Pendant ce temps, de longues négociations, facilitées par l’Algérie, aboutissent le 20 novembre à une série d’accords. Trop tard pour Carter : en pleine campagne présidentielle, son manque de résultats est sanctionné et Ronald Reagan remporte l’élection. Le 16 janvier 1981, un accord définitif est adopté à Alger et approuvé le 19 janvier. Les otages sont libérés le 20 janvier 1981 au terme de 444 jours de captivité, une demi-heure après la prestation de serment de Reagan.

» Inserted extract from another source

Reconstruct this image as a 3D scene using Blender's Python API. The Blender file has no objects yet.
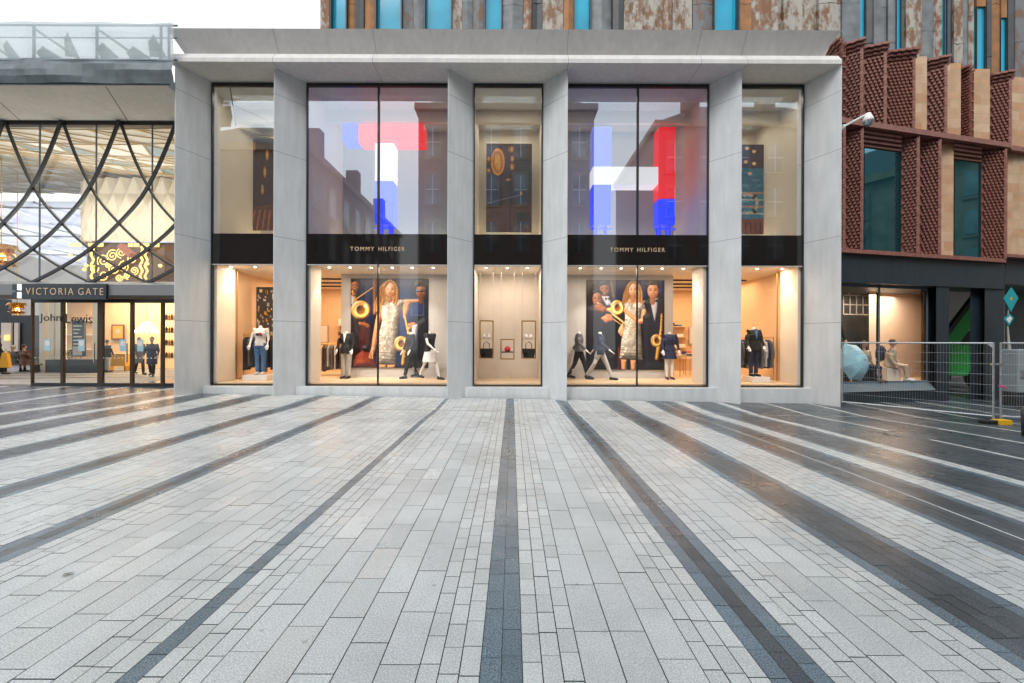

L’épisode est encore prégnant en Iran comme aux États-Unis. En témoigne la longueur des négociations sur le nucléaire iranien, bouclées en deux temps, à Genève en 2013 puis à Vienne en juillet dernier. L’accord, signé par cinq pays, sonne comme un traité entre Téhéran et Washington. Sans rétablir toutefois des liens rompus depuis trente-cinq ans, il va permettre à ce pays mis au ban des nations de revenir sur le plan régional comme international.